Given problem:
Copy every line of the listing that holds the string "finishes".

[Scripts that build scenes]

....................

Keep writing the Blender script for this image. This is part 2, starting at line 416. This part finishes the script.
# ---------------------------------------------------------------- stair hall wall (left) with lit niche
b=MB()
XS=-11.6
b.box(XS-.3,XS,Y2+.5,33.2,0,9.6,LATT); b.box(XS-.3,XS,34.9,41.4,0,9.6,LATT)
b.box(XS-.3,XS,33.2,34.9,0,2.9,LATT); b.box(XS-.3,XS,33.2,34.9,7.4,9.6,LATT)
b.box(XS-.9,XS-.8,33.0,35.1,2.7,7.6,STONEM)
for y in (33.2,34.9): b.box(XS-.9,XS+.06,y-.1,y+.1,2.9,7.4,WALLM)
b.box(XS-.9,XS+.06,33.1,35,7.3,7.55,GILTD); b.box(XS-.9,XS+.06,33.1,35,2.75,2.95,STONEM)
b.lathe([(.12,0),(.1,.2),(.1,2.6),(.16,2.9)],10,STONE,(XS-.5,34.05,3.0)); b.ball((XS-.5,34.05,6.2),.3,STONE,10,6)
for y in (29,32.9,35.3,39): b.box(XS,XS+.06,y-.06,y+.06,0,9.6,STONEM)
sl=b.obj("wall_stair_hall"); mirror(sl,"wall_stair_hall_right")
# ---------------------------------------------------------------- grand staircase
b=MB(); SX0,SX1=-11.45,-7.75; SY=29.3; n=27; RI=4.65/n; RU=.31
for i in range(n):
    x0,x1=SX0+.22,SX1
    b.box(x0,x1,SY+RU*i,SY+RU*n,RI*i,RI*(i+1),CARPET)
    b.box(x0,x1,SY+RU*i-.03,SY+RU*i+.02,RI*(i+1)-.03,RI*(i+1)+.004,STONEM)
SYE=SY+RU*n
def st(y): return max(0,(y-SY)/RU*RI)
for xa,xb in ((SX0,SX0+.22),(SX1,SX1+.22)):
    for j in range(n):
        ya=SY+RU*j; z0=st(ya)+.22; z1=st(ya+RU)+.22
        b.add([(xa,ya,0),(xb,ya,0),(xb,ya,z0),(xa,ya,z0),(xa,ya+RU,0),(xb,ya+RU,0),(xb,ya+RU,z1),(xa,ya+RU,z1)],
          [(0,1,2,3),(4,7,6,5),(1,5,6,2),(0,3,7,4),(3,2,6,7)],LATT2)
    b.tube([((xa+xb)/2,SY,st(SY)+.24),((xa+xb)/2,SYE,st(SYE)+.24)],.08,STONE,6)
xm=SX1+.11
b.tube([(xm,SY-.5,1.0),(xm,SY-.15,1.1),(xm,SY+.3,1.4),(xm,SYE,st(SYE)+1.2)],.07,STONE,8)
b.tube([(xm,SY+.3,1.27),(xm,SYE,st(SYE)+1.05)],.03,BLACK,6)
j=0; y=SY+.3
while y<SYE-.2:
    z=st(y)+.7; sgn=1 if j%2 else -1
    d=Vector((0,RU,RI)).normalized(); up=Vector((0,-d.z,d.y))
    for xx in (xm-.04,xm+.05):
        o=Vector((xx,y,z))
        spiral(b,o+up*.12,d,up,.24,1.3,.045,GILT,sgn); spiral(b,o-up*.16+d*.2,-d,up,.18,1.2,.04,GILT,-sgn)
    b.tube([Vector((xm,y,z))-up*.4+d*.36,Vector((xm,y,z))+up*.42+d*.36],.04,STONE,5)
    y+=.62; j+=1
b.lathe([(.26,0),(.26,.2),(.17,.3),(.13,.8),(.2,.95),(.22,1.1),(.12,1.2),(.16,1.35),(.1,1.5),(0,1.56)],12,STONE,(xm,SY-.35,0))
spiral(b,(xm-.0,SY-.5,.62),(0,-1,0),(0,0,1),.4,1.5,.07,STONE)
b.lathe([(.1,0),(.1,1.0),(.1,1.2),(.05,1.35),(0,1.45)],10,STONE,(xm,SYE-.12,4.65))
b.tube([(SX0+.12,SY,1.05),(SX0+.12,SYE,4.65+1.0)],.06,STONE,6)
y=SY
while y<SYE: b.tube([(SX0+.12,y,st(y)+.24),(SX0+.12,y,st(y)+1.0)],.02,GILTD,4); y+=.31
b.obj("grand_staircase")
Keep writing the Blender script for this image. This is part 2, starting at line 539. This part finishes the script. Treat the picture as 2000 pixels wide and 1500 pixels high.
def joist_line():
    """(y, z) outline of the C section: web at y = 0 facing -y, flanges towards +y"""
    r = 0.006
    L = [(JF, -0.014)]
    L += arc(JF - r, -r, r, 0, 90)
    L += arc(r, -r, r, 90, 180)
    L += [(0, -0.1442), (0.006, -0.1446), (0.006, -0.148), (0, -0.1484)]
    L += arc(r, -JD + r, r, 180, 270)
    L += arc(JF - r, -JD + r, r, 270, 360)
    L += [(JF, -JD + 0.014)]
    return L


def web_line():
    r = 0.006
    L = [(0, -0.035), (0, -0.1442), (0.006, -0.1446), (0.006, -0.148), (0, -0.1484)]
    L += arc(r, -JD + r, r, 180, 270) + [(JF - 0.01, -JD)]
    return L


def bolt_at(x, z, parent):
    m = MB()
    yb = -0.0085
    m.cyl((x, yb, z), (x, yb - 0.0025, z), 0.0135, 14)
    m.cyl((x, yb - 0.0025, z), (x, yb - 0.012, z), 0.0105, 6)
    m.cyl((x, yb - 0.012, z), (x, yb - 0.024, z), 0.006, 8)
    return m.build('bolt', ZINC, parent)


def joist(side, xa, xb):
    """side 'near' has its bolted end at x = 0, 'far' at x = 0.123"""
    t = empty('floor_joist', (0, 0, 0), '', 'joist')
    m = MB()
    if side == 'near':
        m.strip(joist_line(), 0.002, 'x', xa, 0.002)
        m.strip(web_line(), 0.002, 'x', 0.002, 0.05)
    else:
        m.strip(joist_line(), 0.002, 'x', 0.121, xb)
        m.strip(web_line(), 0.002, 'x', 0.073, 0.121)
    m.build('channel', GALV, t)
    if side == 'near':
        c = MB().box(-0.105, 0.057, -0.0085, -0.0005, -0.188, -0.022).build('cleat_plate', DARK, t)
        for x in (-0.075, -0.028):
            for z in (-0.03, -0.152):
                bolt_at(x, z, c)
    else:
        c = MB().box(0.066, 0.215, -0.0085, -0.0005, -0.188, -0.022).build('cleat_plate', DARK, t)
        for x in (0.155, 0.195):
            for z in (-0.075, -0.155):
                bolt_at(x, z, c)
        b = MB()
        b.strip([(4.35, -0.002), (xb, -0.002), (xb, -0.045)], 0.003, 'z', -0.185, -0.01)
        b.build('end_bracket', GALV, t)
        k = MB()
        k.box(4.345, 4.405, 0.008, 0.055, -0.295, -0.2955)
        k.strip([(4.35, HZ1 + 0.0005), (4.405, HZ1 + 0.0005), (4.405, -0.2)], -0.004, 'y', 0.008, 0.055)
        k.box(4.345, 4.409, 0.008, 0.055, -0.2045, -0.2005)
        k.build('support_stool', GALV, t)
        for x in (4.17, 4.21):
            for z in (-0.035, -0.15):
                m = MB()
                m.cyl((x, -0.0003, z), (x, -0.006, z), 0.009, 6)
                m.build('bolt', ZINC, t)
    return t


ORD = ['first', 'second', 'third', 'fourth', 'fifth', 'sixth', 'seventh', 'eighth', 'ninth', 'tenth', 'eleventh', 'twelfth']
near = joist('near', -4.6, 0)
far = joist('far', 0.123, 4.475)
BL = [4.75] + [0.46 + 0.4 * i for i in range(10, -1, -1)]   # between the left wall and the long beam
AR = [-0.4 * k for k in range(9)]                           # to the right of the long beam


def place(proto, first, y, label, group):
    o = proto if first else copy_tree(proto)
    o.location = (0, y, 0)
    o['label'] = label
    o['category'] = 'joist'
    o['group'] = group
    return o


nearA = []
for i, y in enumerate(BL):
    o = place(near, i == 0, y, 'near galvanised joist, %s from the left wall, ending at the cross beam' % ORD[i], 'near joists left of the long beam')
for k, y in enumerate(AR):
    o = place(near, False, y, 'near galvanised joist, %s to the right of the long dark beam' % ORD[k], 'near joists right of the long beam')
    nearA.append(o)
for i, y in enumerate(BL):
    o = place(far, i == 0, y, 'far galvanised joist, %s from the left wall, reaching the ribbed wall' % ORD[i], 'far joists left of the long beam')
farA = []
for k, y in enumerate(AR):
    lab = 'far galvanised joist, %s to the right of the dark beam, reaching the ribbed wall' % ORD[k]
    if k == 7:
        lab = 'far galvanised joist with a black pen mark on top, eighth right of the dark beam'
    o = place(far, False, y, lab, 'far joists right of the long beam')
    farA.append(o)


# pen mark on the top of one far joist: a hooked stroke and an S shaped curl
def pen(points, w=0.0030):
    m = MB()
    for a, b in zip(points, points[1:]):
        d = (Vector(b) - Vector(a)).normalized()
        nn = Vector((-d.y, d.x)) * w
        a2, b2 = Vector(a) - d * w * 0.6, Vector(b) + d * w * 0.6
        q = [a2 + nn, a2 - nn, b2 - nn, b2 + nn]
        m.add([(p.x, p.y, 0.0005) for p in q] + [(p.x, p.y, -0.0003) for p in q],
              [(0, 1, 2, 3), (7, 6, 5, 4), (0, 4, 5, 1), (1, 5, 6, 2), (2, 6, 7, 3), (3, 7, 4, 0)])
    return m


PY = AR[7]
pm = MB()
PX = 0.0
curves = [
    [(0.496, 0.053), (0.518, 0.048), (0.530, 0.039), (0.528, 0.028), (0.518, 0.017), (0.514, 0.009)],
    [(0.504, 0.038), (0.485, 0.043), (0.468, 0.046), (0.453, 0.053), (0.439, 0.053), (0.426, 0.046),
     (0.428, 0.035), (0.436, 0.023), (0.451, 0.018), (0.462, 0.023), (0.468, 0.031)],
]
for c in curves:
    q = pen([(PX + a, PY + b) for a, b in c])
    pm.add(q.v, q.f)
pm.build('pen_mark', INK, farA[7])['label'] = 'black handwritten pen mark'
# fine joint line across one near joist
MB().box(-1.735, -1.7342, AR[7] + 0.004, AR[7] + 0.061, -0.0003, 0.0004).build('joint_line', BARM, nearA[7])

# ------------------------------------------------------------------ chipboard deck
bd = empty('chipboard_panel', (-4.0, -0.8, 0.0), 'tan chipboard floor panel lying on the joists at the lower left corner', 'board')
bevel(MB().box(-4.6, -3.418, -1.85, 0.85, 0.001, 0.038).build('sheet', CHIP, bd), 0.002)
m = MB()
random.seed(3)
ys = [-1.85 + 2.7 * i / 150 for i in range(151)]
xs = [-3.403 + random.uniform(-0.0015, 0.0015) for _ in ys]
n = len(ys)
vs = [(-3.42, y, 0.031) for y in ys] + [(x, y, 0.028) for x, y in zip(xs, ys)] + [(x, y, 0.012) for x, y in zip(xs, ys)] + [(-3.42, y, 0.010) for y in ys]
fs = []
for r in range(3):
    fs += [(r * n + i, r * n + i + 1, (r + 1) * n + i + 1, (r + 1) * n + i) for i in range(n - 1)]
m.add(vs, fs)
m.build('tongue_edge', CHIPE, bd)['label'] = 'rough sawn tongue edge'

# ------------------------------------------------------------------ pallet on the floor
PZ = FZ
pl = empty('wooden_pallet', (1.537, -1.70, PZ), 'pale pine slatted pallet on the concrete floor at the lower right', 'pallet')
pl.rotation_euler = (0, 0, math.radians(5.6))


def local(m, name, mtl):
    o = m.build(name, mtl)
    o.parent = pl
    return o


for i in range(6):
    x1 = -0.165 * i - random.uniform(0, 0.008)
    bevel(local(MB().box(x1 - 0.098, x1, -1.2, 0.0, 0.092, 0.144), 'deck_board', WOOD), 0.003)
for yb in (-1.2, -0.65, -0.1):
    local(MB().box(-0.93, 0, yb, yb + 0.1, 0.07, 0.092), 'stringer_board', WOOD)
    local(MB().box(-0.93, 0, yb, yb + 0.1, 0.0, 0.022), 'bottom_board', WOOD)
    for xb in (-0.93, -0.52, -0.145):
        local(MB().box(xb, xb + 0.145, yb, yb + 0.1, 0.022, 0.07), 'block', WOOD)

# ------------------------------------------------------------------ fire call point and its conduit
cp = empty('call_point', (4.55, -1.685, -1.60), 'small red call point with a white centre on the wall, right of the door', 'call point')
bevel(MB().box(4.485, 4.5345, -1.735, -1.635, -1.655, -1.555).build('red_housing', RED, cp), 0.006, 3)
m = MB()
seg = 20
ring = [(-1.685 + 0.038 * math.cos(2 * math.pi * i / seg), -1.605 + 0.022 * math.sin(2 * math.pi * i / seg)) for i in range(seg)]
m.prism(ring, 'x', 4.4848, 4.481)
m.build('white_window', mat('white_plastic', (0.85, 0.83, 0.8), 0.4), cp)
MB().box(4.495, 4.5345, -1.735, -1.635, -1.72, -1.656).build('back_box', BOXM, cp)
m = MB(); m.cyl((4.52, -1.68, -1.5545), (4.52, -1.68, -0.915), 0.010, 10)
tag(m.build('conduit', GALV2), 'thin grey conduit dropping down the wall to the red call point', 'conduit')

....................

Reply to the exercise:
Keep writing the Blender script for this image. This is part 2, starting at line 416. This part finishes the script.
Keep writing the Blender script for this image. This is part 2, starting at line 539. This part finishes the script. Treat the picture as 2000 pixels wide and 1500 pixels high.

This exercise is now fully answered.